The irony however was that I'm eating these sweet confections in the verge of a bitter moment. The dark chocolate would have been more fitting, eh noh?

Friday, April 5, 2013

Sand and Sun


Sandy feet and sun-kissed skin. I guess my summer began with the right amount of dipping and tanning. These thoughts and more as I sit here, at home, reminiscing yesterday's fun overload (read: pizza and ice cream ♥)  on top of me bearing the pains of sun-burnt skin.

To be honest, I crave for the sea: I love the breeze, the azure infinity that stretches across the horizon, the endless sun that glimmers, the baked sand that filters in your feet and simply the thought of how the sea connotes summer fun and summer escapades.

It was a wonder though why I opted for the pool instead of the beach. Chronic bipolar-ism? Or maybe I really am impulsive. And to think I've never bathed at sea for more than a year now. Hmm.

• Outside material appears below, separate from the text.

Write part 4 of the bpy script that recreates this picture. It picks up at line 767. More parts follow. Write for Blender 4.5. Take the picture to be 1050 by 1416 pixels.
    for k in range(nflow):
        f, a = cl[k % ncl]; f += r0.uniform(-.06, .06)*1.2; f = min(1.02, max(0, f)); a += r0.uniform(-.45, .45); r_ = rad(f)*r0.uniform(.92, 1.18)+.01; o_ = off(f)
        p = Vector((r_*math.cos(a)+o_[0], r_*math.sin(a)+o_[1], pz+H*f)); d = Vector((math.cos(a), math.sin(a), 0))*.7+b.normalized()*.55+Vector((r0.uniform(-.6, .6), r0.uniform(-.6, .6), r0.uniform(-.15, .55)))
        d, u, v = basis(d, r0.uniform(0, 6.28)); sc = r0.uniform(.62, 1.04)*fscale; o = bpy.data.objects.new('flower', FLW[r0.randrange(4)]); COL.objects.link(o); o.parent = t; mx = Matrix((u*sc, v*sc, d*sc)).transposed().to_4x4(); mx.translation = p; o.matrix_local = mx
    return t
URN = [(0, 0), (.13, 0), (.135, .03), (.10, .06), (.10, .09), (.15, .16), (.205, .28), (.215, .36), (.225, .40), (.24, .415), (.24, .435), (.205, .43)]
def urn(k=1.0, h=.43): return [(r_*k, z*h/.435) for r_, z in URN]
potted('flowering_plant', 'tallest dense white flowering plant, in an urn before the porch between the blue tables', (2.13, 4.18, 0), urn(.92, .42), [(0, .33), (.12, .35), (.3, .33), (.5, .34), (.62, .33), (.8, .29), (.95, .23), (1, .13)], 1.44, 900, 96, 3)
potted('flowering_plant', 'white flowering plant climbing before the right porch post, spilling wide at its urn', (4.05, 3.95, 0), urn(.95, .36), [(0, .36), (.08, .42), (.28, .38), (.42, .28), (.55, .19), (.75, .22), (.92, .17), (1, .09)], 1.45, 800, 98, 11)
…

Curiouser and curiouser.

Monday, April 1, 2013

Curiosity Did Not Kill The Cat


Life, no matter how very much alive it may be, is a potpourri of deaths. Death in various reincarnations and phases that occur at various intervals, sometimes even simultaneously, is faced by the everyday man that treads a mortal Earth. The decaying of skin, forgetting, the death of spirit, all but normal and natural kinds.

But the worst of these is the dying of intelligence, the drying up of curiosity, assigning to oblivion entire civilizations of knowledge that could have been grasp by the turning of a page. This is the worst because this  in itself is dying before the incoming death. The cessation of an idea is but the most tragic.

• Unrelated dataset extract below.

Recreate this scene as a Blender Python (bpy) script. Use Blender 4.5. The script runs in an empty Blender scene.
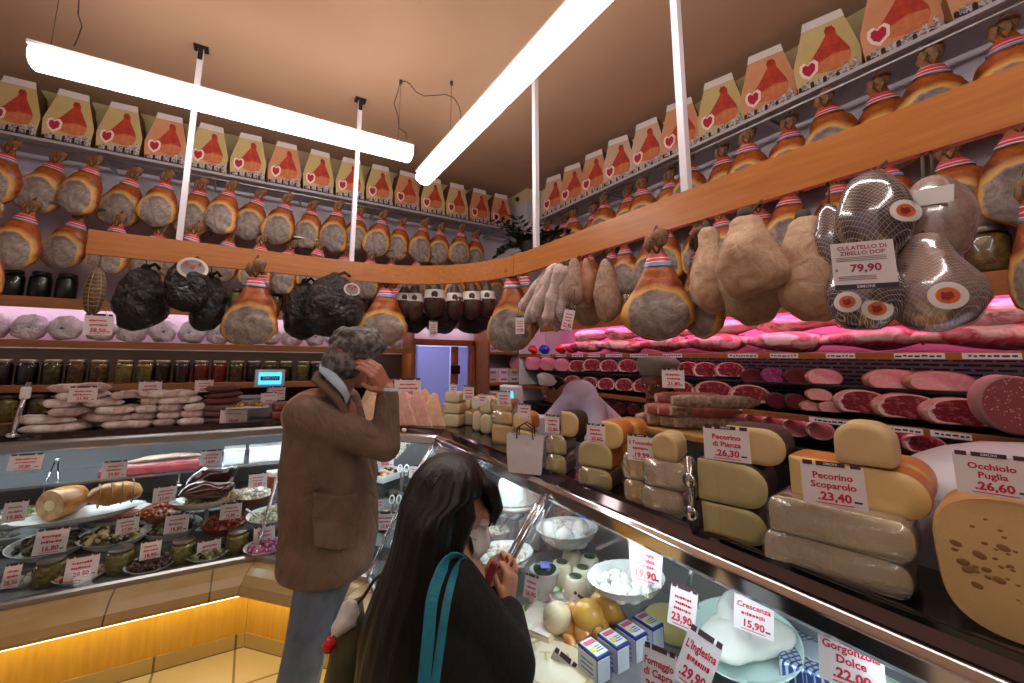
import bpy, math, random
from math import sin, cos, pi, radians, sqrt
from mathutils import Vector, Matrix, Euler, noise as mnoise
random.seed(7)
scn = bpy.context.scene
COL = scn.collection

# ---------------------------------------------------------------- camera
FL, CX, CY = 404.014, 474.691, 302.602
YAW, PITCH, ROLL = 0.49761, 0.13639, 0.013182
EYE = Vector((0, 0, 1.6))
fw = Vector((sin(YAW)*cos(PITCH), cos(YAW)*cos(PITCH), sin(PITCH)))
r0 = Vector((cos(YAW), -sin(YAW), 0)); u0 = r0.cross(fw)
rt = r0*cos(ROLL) + u0*sin(ROLL); up = -r0*sin(ROLL) + u0*cos(ROLL)
cam_d = bpy.data.cameras.new('camera'); cam = bpy.data.objects.new('camera', cam_d); COL.objects.link(cam)
cam.matrix_world = Matrix(((rt.x, up.x, -fw.x, EYE.x), (rt.y, up.y, -fw.y, EYE.y), (rt.z, up.z, -fw.z, EYE.z), (0, 0, 0, 1)))
cam_d.sensor_width = 36; cam_d.sensor_fit = 'HORIZONTAL'; cam_d.lens = FL*36/1024
cam_d.shift_x = (512-CX)/1024; cam_d.shift_y = (CY-341.5)/1024
cam_d.clip_start = .02
scn.camera = cam
scn.view_settings.view_transform = 'Standard'; scn.view_settings.look = 'None'
scn.view_settings.gamma = 1; scn.view_settings.use_curve_mapping = False
scn.view_settings.exposure = 0.18

# a pixel of the photograph onto a real plane of the shop
def ray(x, y): return fw + rt*((x-CX)/FL) - up*((y-CY)/FL)
def aX(x, y, X): d = ray(x, y); return EYE + d*(X/d.x)
def aY(x, y, Y): d = ray(x, y); return EYE + d*(Y/d.y)
def aZ(x, y, Z): d = ray(x, y); return EYE + d*((Z-EYE.z)/d.z)

# ---------------------------------------------------------------- materials
def lin(c):
    def f(v):
        v /= 255
        return v/12.92 if v <= .04045 else ((v+.055)/1.055)**2.4
    return tuple(f(v) for v in c) + (1,)
MATS = {}
def nodes(name):
    m = bpy.data.materials.new(name); m.use_nodes = True
    nt = m.node_tree; b = nt.nodes['Principled BSDF']
    return m, nt, b
def N(nt, t, **kw):
    n = nt.nodes.new(t)
    for k, v in kw.items():
        if k in n.inputs: n.inputs[k].default_value = v
        else: setattr(n, k, v)
    return n
def L(nt, a, b): nt.links.new(a, b)
def ramp(nt, fac, stops):
    r = nt.nodes.new('ShaderNodeValToRGB'); e = r.color_ramp.elements
    while len(e) > 1: e.remove(e[-1])
    e[0].position = stops[0][0]; e[0].color = lin(stops[0][1])
    for p, c in stops[1:]:
        k = e.new(p); k.color = lin(c)
    L(nt, fac, r.inputs['Fac']); return r.outputs['Color']
def coords(nt): return nt.nodes.new('ShaderNodeTexCoord').outputs['Object']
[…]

And as I sit here, musing and entertaining thoughts of my accounting literature, I've come to fully comprehend the horror of my intellectual  drought. I am a directionless boat floating in an ocean of knowledge. I can grasp what's below me but decidedly I didn't. I can grasp what's beyond me but decidedly I didn't. Placidity has ways of conjuring folly and the stagnant state that I am in is decidedly putting me in danger.